--- Start of Entries supplied ---

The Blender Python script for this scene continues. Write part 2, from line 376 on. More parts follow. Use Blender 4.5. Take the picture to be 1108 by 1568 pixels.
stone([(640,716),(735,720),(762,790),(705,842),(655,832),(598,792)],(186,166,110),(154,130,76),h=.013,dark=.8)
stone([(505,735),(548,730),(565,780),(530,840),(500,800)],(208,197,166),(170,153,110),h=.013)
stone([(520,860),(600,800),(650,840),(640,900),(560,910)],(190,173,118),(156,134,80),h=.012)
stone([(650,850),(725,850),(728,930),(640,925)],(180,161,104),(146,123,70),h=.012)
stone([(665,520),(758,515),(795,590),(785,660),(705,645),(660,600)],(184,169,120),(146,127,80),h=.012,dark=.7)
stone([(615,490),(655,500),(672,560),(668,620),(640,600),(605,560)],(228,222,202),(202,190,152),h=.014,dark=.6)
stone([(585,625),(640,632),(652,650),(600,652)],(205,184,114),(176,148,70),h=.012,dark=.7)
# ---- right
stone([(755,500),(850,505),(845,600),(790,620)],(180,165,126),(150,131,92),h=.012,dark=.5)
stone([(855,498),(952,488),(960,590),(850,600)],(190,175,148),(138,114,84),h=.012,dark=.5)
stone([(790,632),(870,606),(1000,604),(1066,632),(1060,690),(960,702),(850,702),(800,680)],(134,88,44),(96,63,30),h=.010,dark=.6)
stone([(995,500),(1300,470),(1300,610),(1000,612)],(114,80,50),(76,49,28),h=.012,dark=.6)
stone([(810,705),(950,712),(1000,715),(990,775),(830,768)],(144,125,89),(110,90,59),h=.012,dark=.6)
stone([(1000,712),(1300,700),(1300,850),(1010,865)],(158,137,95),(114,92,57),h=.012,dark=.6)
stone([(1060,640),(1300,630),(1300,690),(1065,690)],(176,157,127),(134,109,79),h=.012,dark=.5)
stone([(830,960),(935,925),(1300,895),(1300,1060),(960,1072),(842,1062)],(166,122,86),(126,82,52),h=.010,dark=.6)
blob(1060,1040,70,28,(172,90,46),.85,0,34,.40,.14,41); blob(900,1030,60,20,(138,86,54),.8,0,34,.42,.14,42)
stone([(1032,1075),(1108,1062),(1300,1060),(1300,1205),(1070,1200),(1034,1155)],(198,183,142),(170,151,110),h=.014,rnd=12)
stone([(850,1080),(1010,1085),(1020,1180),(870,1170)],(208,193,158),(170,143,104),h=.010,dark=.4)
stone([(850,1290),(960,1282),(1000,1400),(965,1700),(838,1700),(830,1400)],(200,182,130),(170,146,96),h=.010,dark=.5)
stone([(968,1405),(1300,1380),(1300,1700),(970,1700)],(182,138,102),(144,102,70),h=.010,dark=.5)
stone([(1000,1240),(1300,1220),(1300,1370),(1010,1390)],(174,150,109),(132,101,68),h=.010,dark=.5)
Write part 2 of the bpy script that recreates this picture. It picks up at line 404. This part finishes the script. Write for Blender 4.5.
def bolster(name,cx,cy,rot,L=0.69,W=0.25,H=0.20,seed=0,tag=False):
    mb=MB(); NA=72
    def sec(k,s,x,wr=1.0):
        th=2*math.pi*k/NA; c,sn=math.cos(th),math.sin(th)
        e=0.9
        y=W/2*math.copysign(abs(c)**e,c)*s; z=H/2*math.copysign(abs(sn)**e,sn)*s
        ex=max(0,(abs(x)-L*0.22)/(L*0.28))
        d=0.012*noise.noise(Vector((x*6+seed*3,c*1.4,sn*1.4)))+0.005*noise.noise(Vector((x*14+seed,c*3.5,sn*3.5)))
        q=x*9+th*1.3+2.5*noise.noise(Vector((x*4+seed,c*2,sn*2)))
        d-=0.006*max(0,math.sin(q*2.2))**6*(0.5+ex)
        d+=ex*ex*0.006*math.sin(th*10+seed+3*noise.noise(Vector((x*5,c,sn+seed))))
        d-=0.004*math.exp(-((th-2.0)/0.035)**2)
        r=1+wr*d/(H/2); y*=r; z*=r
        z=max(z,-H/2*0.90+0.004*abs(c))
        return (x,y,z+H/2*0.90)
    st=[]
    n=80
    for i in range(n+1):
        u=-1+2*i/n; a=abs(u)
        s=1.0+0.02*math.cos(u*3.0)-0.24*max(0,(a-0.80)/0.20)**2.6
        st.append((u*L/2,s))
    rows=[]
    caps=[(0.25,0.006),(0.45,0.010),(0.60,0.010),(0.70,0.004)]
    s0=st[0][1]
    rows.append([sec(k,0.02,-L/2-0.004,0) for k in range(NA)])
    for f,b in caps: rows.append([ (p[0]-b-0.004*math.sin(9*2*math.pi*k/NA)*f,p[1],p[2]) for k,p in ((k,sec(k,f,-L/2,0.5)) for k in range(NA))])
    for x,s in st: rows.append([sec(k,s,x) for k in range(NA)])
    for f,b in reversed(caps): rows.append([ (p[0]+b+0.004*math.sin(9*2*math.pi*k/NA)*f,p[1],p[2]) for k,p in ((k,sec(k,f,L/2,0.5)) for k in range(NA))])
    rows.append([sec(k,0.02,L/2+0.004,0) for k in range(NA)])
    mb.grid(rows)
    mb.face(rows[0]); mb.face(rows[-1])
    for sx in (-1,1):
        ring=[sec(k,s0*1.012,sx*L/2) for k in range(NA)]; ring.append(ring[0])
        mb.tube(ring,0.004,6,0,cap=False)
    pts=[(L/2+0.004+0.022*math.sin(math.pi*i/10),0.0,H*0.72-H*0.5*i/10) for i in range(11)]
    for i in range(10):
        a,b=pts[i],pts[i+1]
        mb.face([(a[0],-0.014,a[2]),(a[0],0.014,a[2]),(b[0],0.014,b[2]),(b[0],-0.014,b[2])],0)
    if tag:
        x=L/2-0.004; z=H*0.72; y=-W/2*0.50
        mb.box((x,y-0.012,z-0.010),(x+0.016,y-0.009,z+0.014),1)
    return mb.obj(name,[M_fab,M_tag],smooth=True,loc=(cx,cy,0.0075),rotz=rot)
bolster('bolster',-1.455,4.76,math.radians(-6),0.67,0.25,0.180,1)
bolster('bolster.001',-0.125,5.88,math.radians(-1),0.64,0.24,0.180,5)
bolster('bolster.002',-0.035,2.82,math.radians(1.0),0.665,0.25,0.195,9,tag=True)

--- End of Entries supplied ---

§ Exercise aim:
Exactly reproduce every line of the data above.

§ Exercise output:
The Blender Python script for this scene continues. Write part 2, from line 376 on. More parts follow. Use Blender 4.5. Take the picture to be 1108 by 1568 pixels.
stone([(640,716),(735,720),(762,790),(705,842),(655,832),(598,792)],(186,166,110),(154,130,76),h=.013,dark=.8)
stone([(505,735),(548,730),(565,780),(530,840),(500,800)],(208,197,166),(170,153,110),h=.013)
stone([(520,860),(600,800),(650,840),(640,900),(560,910)],(190,173,118),(156,134,80),h=.012)
stone([(650,850),(725,850),(728,930),(640,925)],(180,161,104),(146,123,70),h=.012)
stone([(665,520),(758,515),(795,590),(785,660),(705,645),(660,600)],(184,169,120),(146,127,80),h=.012,dark=.7)
stone([(615,490),(655,500),(672,560),(668,620),(640,600),(605,560)],(228,222,202),(202,190,152),h=.014,dark=.6)
stone([(585,625),(640,632),(652,650),(600,652)],(205,184,114),(176,148,70),h=.012,dark=.7)
# ---- right
stone([(755,500),(850,505),(845,600),(790,620)],(180,165,126),(150,131,92),h=.012,dark=.5)
stone([(855,498),(952,488),(960,590),(850,600)],(190,175,148),(138,114,84),h=.012,dark=.5)
stone([(790,632),(870,606),(1000,604),(1066,632),(1060,690),(960,702),(850,702),(800,680)],(134,88,44),(96,63,30),h=.010,dark=.6)
stone([(995,500),(1300,470),(1300,610),(1000,612)],(114,80,50),(76,49,28),h=.012,dark=.6)
stone([(810,705),(950,712),(1000,715),(990,775),(830,768)],(144,125,89),(110,90,59),h=.012,dark=.6)
stone([(1000,712),(1300,700),(1300,850),(1010,865)],(158,137,95),(114,92,57),h=.012,dark=.6)
stone([(1060,640),(1300,630),(1300,690),(1065,690)],(176,157,127),(134,109,79),h=.012,dark=.5)
stone([(830,960),(935,925),(1300,895),(1300,1060),(960,1072),(842,1062)],(166,122,86),(126,82,52),h=.010,dark=.6)
blob(1060,1040,70,28,(172,90,46),.85,0,34,.40,.14,41); blob(900,1030,60,20,(138,86,54),.8,0,34,.42,.14,42)
stone([(1032,1075),(1108,1062),(1300,1060),(1300,1205),(1070,1200),(1034,1155)],(198,183,142),(170,151,110),h=.014,rnd=12)
stone([(850,1080),(1010,1085),(1020,1180),(870,1170)],(208,193,158),(170,143,104),h=.010,dark=.4)
stone([(850,1290),(960,1282),(1000,1400),(965,1700),(838,1700),(830,1400)],(200,182,130),(170,146,96),h=.010,dark=.5)
stone([(968,1405),(1300,1380),(1300,1700),(970,1700)],(182,138,102),(144,102,70),h=.010,dark=.5)
stone([(1000,1240),(1300,1220),(1300,1370),(1010,1390)],(174,150,109),(132,101,68),h=.010,dark=.5)
Write part 2 of the bpy script that recreates this picture. It picks up at line 404. This part finishes the script. Write for Blender 4.5.
def bolster(name,cx,cy,rot,L=0.69,W=0.25,H=0.20,seed=0,tag=False):
    mb=MB(); NA=72
    def sec(k,s,x,wr=1.0):
        th=2*math.pi*k/NA; c,sn=math.cos(th),math.sin(th)
        e=0.9
        y=W/2*math.copysign(abs(c)**e,c)*s; z=H/2*math.copysign(abs(sn)**e,sn)*s
        ex=max(0,(abs(x)-L*0.22)/(L*0.28))
        d=0.012*noise.noise(Vector((x*6+seed*3,c*1.4,sn*1.4)))+0.005*noise.noise(Vector((x*14+seed,c*3.5,sn*3.5)))
        q=x*9+th*1.3+2.5*noise.noise(Vector((x*4+seed,c*2,sn*2)))
        d-=0.006*max(0,math.sin(q*2.2))**6*(0.5+ex)
        d+=ex*ex*0.006*math.sin(th*10+seed+3*noise.noise(Vector((x*5,c,sn+seed))))
        d-=0.004*math.exp(-((th-2.0)/0.035)**2)
        r=1+wr*d/(H/2); y*=r; z*=r
        z=max(z,-H/2*0.90+0.004*abs(c))
        return (x,y,z+H/2*0.90)
    st=[]
    n=80
    for i in range(n+1):
        u=-1+2*i/n; a=abs(u)
        s=1.0+0.02*math.cos(u*3.0)-0.24*max(0,(a-0.80)/0.20)**2.6
        st.append((u*L/2,s))
    rows=[]
    caps=[(0.25,0.006),(0.45,0.010),(0.60,0.010),(0.70,0.004)]
    s0=st[0][1]
    rows.append([sec(k,0.02,-L/2-0.004,0) for k in range(NA)])
    for f,b in caps: rows.append([ (p[0]-b-0.004*math.sin(9*2*math.pi*k/NA)*f,p[1],p[2]) for k,p in ((k,sec(k,f,-L/2,0.5)) for k in range(NA))])
    for x,s in st: rows.append([sec(k,s,x) for k in range(NA)])
    for f,b in reversed(caps): rows.append([ (p[0]+b+0.004*math.sin(9*2*math.pi*k/NA)*f,p[1],p[2]) for k,p in ((k,sec(k,f,L/2,0.5)) for k in range(NA))])
    rows.append([sec(k,0.02,L/2+0.004,0) for k in range(NA)])
    mb.grid(rows)
    mb.face(rows[0]); mb.face(rows[-1])
    for sx in (-1,1):
        ring=[sec(k,s0*1.012,sx*L/2) for k in range(NA)]; ring.append(ring[0])
        mb.tube(ring,0.004,6,0,cap=False)
    pts=[(L/2+0.004+0.022*math.sin(math.pi*i/10),0.0,H*0.72-H*0.5*i/10) for i in range(11)]
    for i in range(10):
        a,b=pts[i],pts[i+1]
        mb.face([(a[0],-0.014,a[2]),(a[0],0.014,a[2]),(b[0],0.014,b[2]),(b[0],-0.014,b[2])],0)
    if tag:
        x=L/2-0.004; z=H*0.72; y=-W/2*0.50
        mb.box((x,y-0.012,z-0.010),(x+0.016,y-0.009,z+0.014),1)
    return mb.obj(name,[M_fab,M_tag],smooth=True,loc=(cx,cy,0.0075),rotz=rot)
bolster('bolster',-1.455,4.76,math.radians(-6),0.67,0.25,0.180,1)
bolster('bolster.001',-0.125,5.88,math.radians(-1),0.64,0.24,0.180,5)
bolster('bolster.002',-0.035,2.82,math.radians(1.0),0.665,0.25,0.195,9,tag=True)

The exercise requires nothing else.